While Synspective currently does not have a target date for when their 25 satellite constellation will be complete, it is designed to have 24 hour monitoring. Due to the use of microwaves, the satellites will be able to monitor the Earth’s surface during day, night, and even thunderstorms.

Once the constellation is fully built out, it is going to be used for monitoring airport maintenance, subway development, progress on construction sites, and other general monitoring in cities.

What is Electron?

Rocket Lab’s Electron is a two-stage small-lift orbital launch vehicle with an optional third stage. Electron first flew on May 25, 2017.  Since the maiden flight, Electron has flown for a total of 16 times, with 14 of those flight being fully successful. On the maiden flight, It’s a Test, the rocket was manually terminated after a failure in the ground communication system. Since this failure, Rocket Lab has delivered over 50 satellites to orbit. They have also completed one block upgrade, witch first flew on the 16th launch of Electron.

The Rutherford Engine

The Rutherford engine is an RP-1 and LOX based 3-D printed rocket engine. There are several things in this engine which have never been done before. First of all, the Rutherford uses an innovative new cycle: the electric pump-fed cycle. Instead of using the exhaust of a pre-burner or a gas generator to spin turbines, the Rutherford uses an electric motor to power the propellant pumps. This makes the engines highly throttleable, allowing the engines to be very precisely controlled. Furthermore, this means that, as battery technology develops, the Rutherford will become not only more powerful but also more efficient.

Another first for an orbital class rocket engine is the fact that the Rutherford engine is 3-D printed. This is done to reduce costs and decrease manufacturing time. As of June 2020, Rocket Lab has been producing an engine every other day or nearly 200 engines per year. The Rutherford engine produces 24 kN of thrust at sea level and has a specific impulse (ISP) of 311 seconds. In a vacuum, the engine produces 24 kN of thrust and has 333 seconds of ISP. The thrust to weight ratio of the Rutherford is 68.6.

Electron Rocket

The Electron consists of two stages with an optional kick stage. Electron is 17 meters tall, 1.2 meters in diameter, and can loft up to 225 kg into LEO. Electron is the first rocket to be fully built out of advanced and lightweight carbon composites.

The first stage of Electron is 12.1 meters tall, 1.2 meters wide, and has a total of 9 Rutherford engines.
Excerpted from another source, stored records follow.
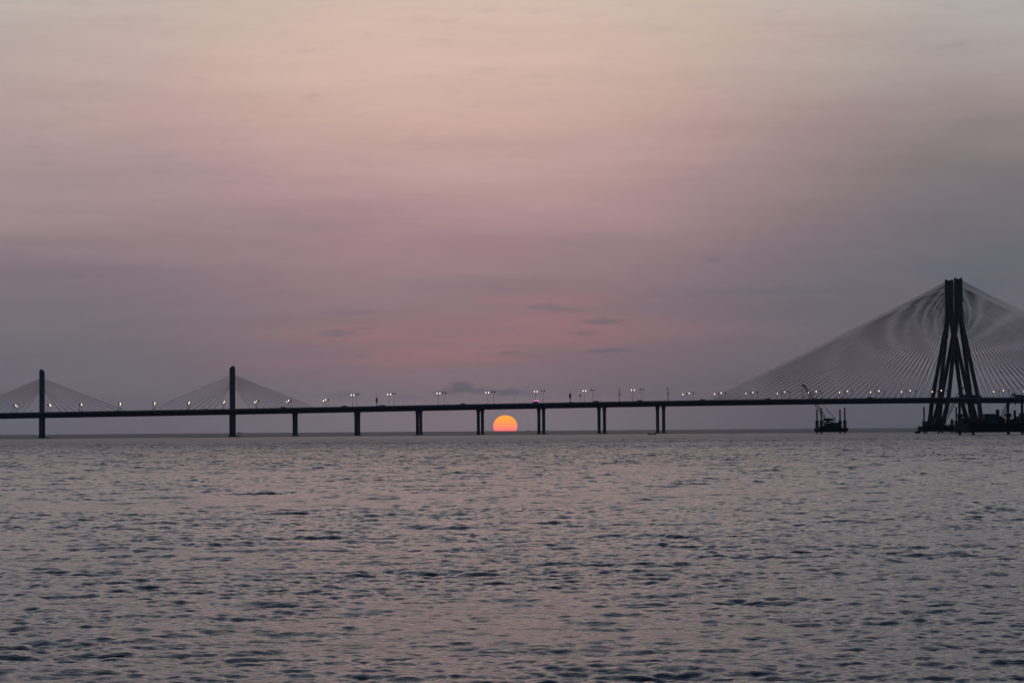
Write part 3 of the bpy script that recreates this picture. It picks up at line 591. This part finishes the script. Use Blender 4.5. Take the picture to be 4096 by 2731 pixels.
# ------------------------------------------------------------------ boats
def fishing_boat(x, y, L, label, rz=0.0, cabx=-.25, mast_h=2.6):
    r = empty('fishing_boat', (x, y, drop(x, y)), rz); k = []
    for i in range(9):
        u = i/8; xx = (u-.5)*L; w = L*.13*math.sin(math.pi*min(1, .28+u*.72))**.6 if u < 1 else .03; sh = .9+1.3*max(0, u-.5)**2*4+.25*(1-u); zz = sh*L/10
        k.append([(xx, -w, zz), (xx, -w*.75, .15), (xx, 0, -.4), (xx, w*.75, .15), (xx, w, zz)])
    MB().loft(k).build('hull', woodm, r)
    c0 = cabx*L; c = MB().box(c0-.11*L, c0+.10*L, -.08*L, .08*L, .11*L, .29*L).build('cabin', bluep, r); MB().box(c0-.12*L, c0+.12*L, -.09*L, .09*L, .291*L, .31*L).build('roof', dark, c)
    MB().tube((c0+.14*L, 0, .1*L), (c0+.14*L, 0, mast_h*L/10+.1*L), .05*L/10, n=6).build('mast', dark, r); tag(r, label, 'boat', 'fishing boats on the horizon')
fishing_boat(-541, 5200, 9.6, 'small fishing boat far out, just right of the second slim pylon')
fishing_boat(33.5, 6200, 5.6, 'dark fishing boat on the horizon right of the sun, left one of a pair', .1, -.1)
fishing_boat(40.5, 6300, 5.0, 'dark fishing boat on the horizon right of the sun, right one of a pair', -.15, .1)
fishing_boat(-64.8, 6400, 3.6, 'tiny faint boat on the horizon just left of the sun', 0, 0)
fishing_boat(-40.4, 7000, 2.6, 'tiny boat with a mast in front of the lower left of the sun', 0, 0, 6)
# rowing boat with two people near the rightmost pier
rb = empty('rowing_boat', (87.0, 1640, drop(87, 1640)), BA-.1); k = []
for i in range(9):
    u = i/8; xx = (u-.5)*5.4; w = .72*math.sin(math.pi*(.06+.88*u))**.55; zz = .42+.85*abs(2*u-1)**3
    e_ = abs(2*u-1)**3; k.append([(xx, -w, zz), (xx*(1-.07*e_), -w*.6, .02+.22*e_), (xx*(1-.12*e_), 0, -.15+.25*e_), (xx*(1-.07*e_), w*.6, .02+.22*e_), (xx, w, zz)])
MB().loft(k).build('hull', woodm, rb); [MB().box(a-.2, a+.2, -.5, .5, .46, .52).build('thwart', rustm, rb) for a in (-1.7, 1.7)]
MB().tube((-1.3, -.4, .7), (.2, -2.2, .1), .03, n=6).build('oar', rustm, rb)
tag(rb, 'small open rowing boat by the foot of the rightmost pier', 'rowing boat')
def person(x, y, z, rz, label, face):
    r = empty('person', (x, y, z), rz); r.scale = (1.15, 1.15, 1.15)
    V = [(0, 0, 0), (0, 0, .22), (0, 0, .42), (0, 0, .52), (0, 0, .62), (.01, 0, .74), (.02, 0, .82), (0, .18, .46), (.12, .26, .24), (.34, .20, .14), (0, -.18, .46), (.12, -.26, .24), (.34, -.20, .14), (.06, .10, -.02), (.42, .14, .02), (.48, .14, -.38), (.06, -.10, -.02), (.42, -.14, .02), (.48, -.14, -.38), (.60, .14, -.42), (.60, -.14, -.42)]
    Ed = [(0, 1), (1, 2), (2, 3), (3, 4), (4, 5), (5, 6), (2, 7), (7, 8), (8, 9), (2, 10), (10, 11), (11, 12), (0, 13), (13, 14), (14, 15), (0, 16), (16, 17), (17, 18), (15, 19), (18, 20)]
    Rd = [.15, .14, .16, .06, .085, .11, .07, .065, .045, .035, .065, .045, .035, .095, .07, .05, .095, .07, .05, .035, .035]
    me = bpy.data.meshes.new('body'); me.from_pydata(V, Ed, []); o = bpy.data.objects.new('body', me); C.objects.link(o); o.parent = r
    md = o.modifiers.new('skin', 'SKIN'); 
    for i, q in enumerate(Rd): me.skin_vertices[0].data[i].radius = (q, q)
    me.skin_vertices[0].data[0].use_root = True
    o.modifiers.new('sub', 'SUBSURF').levels = 1; me.materials.append(cloth)
    MB().cyl(.0, 0, [(.70, .125), (.80, .12), (.88, .06)], 10).build('hair', dark, r)
    tag(r, label, 'person'); return r
try:
    person(*loc_in(87, 1640, -1.8, .2, .52+drop(87, 1640)), BA, 'seated person in dark clothes at the left end of the rowing boat', 1)
    person(*loc_in(87, 1640, 1.8, -.2, .52+drop(87, 1640)), BA+math.pi, 'seated person in dark clothes at the right end of the rowing boat', -1)
except Exception as ex: print('person', ex)

# ------------------------------------------------------------------ sea haze: one closed box round the whole scene, sky and sun outside it
hz = MB().box(-11500, 11500, -300, 11500, -11, 134).build('haze', asphalt); hz.data.materials.clear(); tag(hz, kind='stuff')
m = bpy.data.materials.new('haze_air'); m.use_nodes = True; t = m.node_tree; t.nodes.clear(); pv = t.nodes.new('ShaderNodeVolumePrincipled'); ou = t.nodes.new('ShaderNodeOutputMaterial')
pv.inputs['Color'].default_value = (.70, .84, 1.0, 1); pv.inputs['Density'].default_value = 3.6e-5; pv.inputs['Anisotropy'].default_value = .2
t.links.new(pv.outputs[0], ou.inputs['Volume']); hz.data.materials.append(m)
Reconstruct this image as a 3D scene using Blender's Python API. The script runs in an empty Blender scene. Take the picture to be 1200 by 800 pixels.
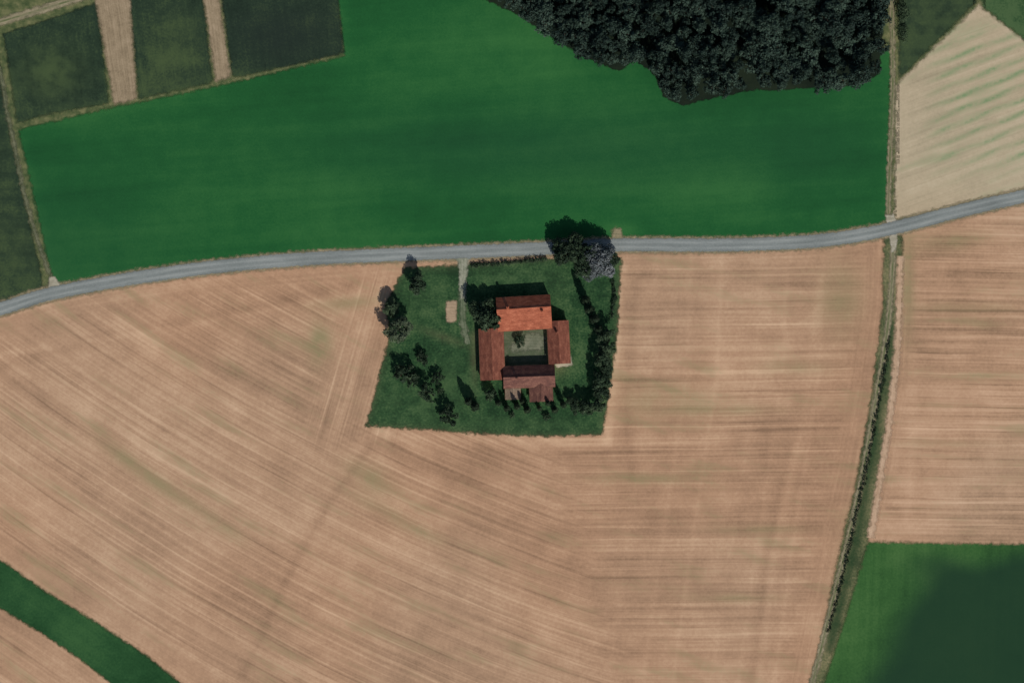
import bpy, math, random
import numpy as np
from mathutils import Vector, Matrix
random.seed(7); np.random.seed(7)
S=0.35
def P(px,py): return ((px-600)*S,(400-py)*S)
def lin(c):
    r=[]
    for v in c:
        v=v/255.0
        r.append(v/12.92 if v<=0.04045 else ((v+0.055)/1.055)**2.4)
    return (r[0],r[1],r[2],1.0)
scene=bpy.context.scene
scene.view_settings.view_transform='Standard'
scene.view_settings.look='None'
scene.view_settings.exposure=0
def link(o): scene.collection.objects.link(o); return o

# ------------------------------------------------------------ material helper
class M:
    def __init__(s,name,rough=0.95,spec=0.1):
        s.m=bpy.data.materials.new(name); s.m.use_nodes=True
        s.nt=s.m.node_tree; s.n=s.nt.nodes; s.l=s.nt.links
        s.b=s.n['Principled BSDF']; s.b.inputs['Roughness'].default_value=rough
        s.b.inputs['Specular IOR Level'].default_value=spec
    def put(s,sock,v):
        if isinstance(v,bpy.types.NodeSocket): s.l.new(v,sock)
        else: sock.default_value=v
    def attr(s,name,vec=False):
        a=s.n.new('ShaderNodeAttribute'); a.attribute_name=name
        return a.outputs['Vector'] if vec else a.outputs['Fac']
    def pos(s):
        return s.n.new('ShaderNodeNewGeometry').outputs['Position']
    def obj(s):
        return s.n.new('ShaderNodeTexCoord').outputs['Object']
    def rnd(s):
        return s.n.new('ShaderNodeObjectInfo').outputs['Random']
    def vmul(s,v,k,off=(0,0,0)):
        a=s.n.new('ShaderNodeVectorMath'); a.operation='MULTIPLY_ADD'
        s.put(a.inputs[0],v); a.inputs[1].default_value=k; a.inputs[2].default_value=off
        return a.outputs[0]
    def vadd(s,v,w):
        a=s.n.new('ShaderNodeVectorMath'); a.operation='ADD'
        s.put(a.inputs[0],v); s.put(a.inputs[1],w); return a.outputs[0]
    def noise(s,v,scale=1,detail=3,rough=0.5,dist=0):
        a=s.n.new('ShaderNodeTexNoise'); s.l.new(v,a.inputs['Vector'])
        a.inputs['Scale'].default_value=scale; a.inputs['Detail'].default_value=detail
        a.inputs['Roughness'].default_value=rough; a.inputs['Distortion'].default_value=dist
        return a.outputs[0]
    def math(s,op,a,b=0.0,c=0.0,clamp=False):
        n=s.n.new('ShaderNodeMath'); n.operation=op; n.use_clamp=clamp
        s.put(n.inputs[0],a); s.put(n.inputs[1],b); s.put(n.inputs[2],c); return n.outputs[0]
    def mixf(s,f,a,b):
        return s.math('ADD',s.math('MULTIPLY',a,s.math('SUBTRACT',1.0,f)),s.math('MULTIPLY',b,f))
    def mix(s,f,a,b,mode='MIX'):
        n=s.n.new('ShaderNodeMix'); n.data_type='RGBA'; n.blend_type=mode
        s.put(n.inputs[0],f); s.put(n.inputs[6],a); s.put(n.inputs[7],b); return n.outputs[2]
    def rng(s,v,a,b,c=0.0,d=1.0,smooth=True):
        n=s.n.new('ShaderNodeMapRange'); n.interpolation_type='SMOOTHSTEP' if smooth else 'LINEAR'
        s.put(n.inputs[0],v); n.inputs[1].default_value=a; n.inputs[2].default_value=b
        n.inputs[3].default_value=c; n.inputs[4].default_value=d; return n.outputs[0]
    def ramp(s,v,stops):
        n=s.n.new('ShaderNodeValToRGB'); s.l.new(v,n.inputs[0]); e=n.color_ramp.elements
        while len(e)<len(stops): e.new(0.5)
        for i,(p,c) in enumerate(stops): e[i].position=p; e[i].color=c
        return n.outputs[0]
    def sep(s,v):
        n=s.n.new('ShaderNodeSeparateXYZ'); s.l.new(v,n.inputs[0]); return n.outputs
    def comb(s,x,y,z=0.0):
        n=s.n.new('ShaderNodeCombineXYZ'); s.put(n.inputs[0],x); s.put(n.inputs[1],y); s.put(n.inputs[2],z); return n.outputs[0]
    def out(s,col,alpha=None):
        s.put(s.b.inputs['Base Color'],col)
        if alpha is not None: s.l.new(alpha,s.b.inputs['Alpha'])
        return s.m
    def edge(s,w=0.5,amp=1.6,scale=0.35):
        n=s.noise(s.pos(),scale,3,0.6)
        v=s.math('ADD',s.attr('sdf'),s.math('MULTIPLY',s.math('SUBTRACT',n,0.5),amp*2))
        return s.rng(v,-w,w)
_op={}
def opaque(mat):
    if mat.name not in _op:
        c=mat.copy(); nt=c.node_tree
        for l in list(nt.links):
            if l.to_socket.name=='Alpha': nt.links.remove(l)
        nt.nodes['Principled BSDF'].inputs['Alpha'].default_value=1.0
        _op[mat.name]=c
    return _op[mat.name]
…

It also contains tiny cold gas thrusters which are used for the reentry of the Electron booster. The second stage is 2.4 meters tall, with the same diameter of 1.2 meters, and has one vacuum optimized Rutherford engine on it.

Finally, Electron has an optional kick stage which is used to circularize the payload’s orbit. The boost stage uses a single Curie rocket engine, which runs on an unknown monoprop. Due to the Curie engine only producing 120 N of thrust, it is able to put satellites into a very accurate and precise orbit. When the boost stage is used, the Electron’s payload capacity drops from 225 to 150 kg.

Rocket Lab is also developing another kick stage, called Photon, which is able to put 40 kg into a lunar orbit. The Photon is not only a kick stage but is also a satellite bus. Learn more about the Photon here.

Electron Launch Pads

Rocket Lab currently has two operational launch complexes; their primary site being Launch Complex 1 (LC-1) at Mahia Peninsula, in New Zealand. At the time of writing, the location has a single pad – however, work on another pad, LC-1B is taking place. All Electron launches thus far have been performed out of their New Zealand site, which Rocket Lab is licensed to launch from every 72 hours. To meet this ambitious cadence, in December of 2019 the company announced that they were building another pad at LC-1: LC-1B. It is expected that the launchpad will be complete by the end of 2020.